Her field lacks representation in more ways than one. She was one of the only Ecuadorian fashion designers she knew, and one of the few who didn’t come from generational money or have specialized knowledge in the field.

“Yesterday we had a [fashion design] panel, and all of them were like, ‘oh, my grandma taught me how to sew, or my mom or my aunt,’ “ Castro said. “And I’m like, ‘that wasn’t me.’”

But she sees beauty in her arduous journey borne out of love. She made the dean’s list and graduated with honors in a foreign country where she knew no one and had to learn the language — and in a field where she had to start from scratch. 

She credits the hard work ethic she says is prevalent among Latinos and immigrants. But even with all her savings from working as an au pair, she couldn’t have gone to school without taking out loans — something family members who later migrated to the U.S. couldn’t wrap their heads around. Their stance was “education here is too expensive; just go work.” Back home, her own parents were appalled at how steep her student loans were. Ten years later, still paying off those loans, Castro maintains it’s worth it.  

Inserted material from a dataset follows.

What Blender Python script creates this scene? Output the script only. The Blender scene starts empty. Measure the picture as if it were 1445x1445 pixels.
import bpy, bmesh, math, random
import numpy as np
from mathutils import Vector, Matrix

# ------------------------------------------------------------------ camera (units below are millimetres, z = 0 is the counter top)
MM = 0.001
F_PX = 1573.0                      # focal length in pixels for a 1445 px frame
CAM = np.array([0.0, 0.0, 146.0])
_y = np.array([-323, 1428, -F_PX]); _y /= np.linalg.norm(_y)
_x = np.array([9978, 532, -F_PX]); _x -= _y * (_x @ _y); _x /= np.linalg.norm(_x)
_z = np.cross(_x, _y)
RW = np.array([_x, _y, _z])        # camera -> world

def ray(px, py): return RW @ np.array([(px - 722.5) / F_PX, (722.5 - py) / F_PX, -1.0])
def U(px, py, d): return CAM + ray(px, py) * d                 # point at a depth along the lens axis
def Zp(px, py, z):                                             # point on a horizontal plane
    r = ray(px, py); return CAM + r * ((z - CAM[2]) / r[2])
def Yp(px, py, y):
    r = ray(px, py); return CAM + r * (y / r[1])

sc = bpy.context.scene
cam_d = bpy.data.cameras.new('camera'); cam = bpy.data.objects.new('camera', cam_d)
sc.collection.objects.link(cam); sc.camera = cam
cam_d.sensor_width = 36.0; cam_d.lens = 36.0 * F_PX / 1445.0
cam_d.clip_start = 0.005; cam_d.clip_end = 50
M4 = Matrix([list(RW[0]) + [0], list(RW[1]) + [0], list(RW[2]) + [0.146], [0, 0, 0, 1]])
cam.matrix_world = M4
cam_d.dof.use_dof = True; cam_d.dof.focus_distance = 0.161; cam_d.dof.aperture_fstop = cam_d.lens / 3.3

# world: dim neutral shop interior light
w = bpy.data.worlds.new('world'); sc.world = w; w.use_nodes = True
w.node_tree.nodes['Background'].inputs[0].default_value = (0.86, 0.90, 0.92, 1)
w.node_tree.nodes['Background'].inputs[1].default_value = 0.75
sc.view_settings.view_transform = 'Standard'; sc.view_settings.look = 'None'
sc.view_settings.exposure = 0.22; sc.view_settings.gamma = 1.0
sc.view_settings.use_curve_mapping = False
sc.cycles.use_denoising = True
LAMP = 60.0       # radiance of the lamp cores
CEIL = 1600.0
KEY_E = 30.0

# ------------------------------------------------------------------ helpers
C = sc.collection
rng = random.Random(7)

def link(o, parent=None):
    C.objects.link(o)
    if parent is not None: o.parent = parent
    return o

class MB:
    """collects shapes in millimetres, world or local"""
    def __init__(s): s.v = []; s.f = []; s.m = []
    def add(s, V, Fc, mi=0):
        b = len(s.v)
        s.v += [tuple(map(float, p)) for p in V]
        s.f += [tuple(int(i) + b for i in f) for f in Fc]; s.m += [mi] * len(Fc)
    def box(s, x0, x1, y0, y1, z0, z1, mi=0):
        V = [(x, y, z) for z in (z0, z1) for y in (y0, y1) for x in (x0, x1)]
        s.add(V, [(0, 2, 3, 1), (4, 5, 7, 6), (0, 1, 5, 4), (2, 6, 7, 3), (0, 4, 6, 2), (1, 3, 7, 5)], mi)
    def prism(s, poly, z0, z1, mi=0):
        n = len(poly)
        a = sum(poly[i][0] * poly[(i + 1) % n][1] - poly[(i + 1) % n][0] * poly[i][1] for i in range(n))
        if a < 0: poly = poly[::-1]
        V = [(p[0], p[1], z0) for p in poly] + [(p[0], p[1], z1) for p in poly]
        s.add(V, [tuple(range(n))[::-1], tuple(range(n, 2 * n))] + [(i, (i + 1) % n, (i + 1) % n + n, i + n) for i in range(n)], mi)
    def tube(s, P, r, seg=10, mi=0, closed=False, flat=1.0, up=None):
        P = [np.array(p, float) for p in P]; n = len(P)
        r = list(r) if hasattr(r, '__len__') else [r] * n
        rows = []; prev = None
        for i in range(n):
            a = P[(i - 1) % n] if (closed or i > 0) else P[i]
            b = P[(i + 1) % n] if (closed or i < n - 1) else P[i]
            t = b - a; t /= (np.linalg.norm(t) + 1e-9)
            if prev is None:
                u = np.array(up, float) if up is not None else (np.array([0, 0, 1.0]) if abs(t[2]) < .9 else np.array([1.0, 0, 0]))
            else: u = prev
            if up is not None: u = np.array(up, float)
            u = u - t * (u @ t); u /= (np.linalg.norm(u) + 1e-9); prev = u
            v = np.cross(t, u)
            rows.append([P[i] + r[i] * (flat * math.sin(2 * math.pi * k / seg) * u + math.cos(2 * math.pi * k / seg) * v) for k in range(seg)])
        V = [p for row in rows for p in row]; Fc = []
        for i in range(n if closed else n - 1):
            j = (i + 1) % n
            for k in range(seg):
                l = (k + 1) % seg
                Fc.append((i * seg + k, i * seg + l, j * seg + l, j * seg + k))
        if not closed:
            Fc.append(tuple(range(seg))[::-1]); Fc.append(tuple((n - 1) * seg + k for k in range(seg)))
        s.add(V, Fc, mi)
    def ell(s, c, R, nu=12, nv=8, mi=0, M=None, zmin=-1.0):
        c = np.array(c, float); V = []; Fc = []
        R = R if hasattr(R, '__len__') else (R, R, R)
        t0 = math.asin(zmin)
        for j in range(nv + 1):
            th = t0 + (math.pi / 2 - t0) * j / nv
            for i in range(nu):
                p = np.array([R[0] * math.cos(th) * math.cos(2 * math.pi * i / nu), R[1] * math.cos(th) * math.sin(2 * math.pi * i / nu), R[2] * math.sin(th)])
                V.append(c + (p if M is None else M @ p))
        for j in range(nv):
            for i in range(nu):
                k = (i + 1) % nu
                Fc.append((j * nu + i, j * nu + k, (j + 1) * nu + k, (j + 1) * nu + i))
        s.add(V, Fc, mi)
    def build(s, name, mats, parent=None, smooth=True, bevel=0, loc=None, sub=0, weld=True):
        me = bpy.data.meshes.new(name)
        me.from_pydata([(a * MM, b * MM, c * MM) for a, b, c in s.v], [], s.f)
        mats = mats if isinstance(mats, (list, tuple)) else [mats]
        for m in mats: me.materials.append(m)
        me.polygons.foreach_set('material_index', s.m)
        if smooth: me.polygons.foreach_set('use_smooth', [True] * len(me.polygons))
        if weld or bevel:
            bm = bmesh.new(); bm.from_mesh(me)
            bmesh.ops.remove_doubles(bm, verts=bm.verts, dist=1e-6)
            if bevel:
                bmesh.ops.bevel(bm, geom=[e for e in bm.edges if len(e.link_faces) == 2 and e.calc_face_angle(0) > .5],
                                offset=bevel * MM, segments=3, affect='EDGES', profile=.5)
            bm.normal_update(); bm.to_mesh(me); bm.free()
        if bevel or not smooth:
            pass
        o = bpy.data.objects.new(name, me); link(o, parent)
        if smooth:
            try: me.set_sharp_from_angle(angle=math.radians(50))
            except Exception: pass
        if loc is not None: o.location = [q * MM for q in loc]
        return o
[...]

“It’s OK to invest in ourselves,” Castro said. “When I was working for somebody else, I didn’t have the same salary all the time, which is most of the Latinos that stay at their jobs. Because of my education, I was able to keep growing, to ask for more money, and there’s just a lot more opportunities.” 

Leveraging the power of community is another way Castro invests in herself and others. During the first year of the company, in 2020, Cindy Castro New York was invited to be part of a fashion show for the first time — with Colombiamoda, one of the biggest fashion events in Latin America. 

“It was because we were supporting women, fair pay, and [the cause behind] this fashion show was to eliminate violence against women in South America,” Castro said. 

Having allies helps. Her company won a grant to be part of New York Fashion Week last month. It happened through a connection who had dropped her name to two major fashion producers. They loved the clothing and the sustainability behind her brand.  

Castro looks to similarly lift up other immigrant women starting off in fashion, from her interns to the mostly immigrant workers in the sample rooms, where they cut and sew garments. It was there in the sample rooms — not in the offices of corporate fashion  — that she ultimately found her community.  

“There is where I found a lot of Latinos and where I felt that I had my space, because I could actually talk in my language and also be more warm,” she said. “And it didn’t matter [whether] they were Ecuadorian. It’s just the fact that they were immigrants like myself and we had something in common.”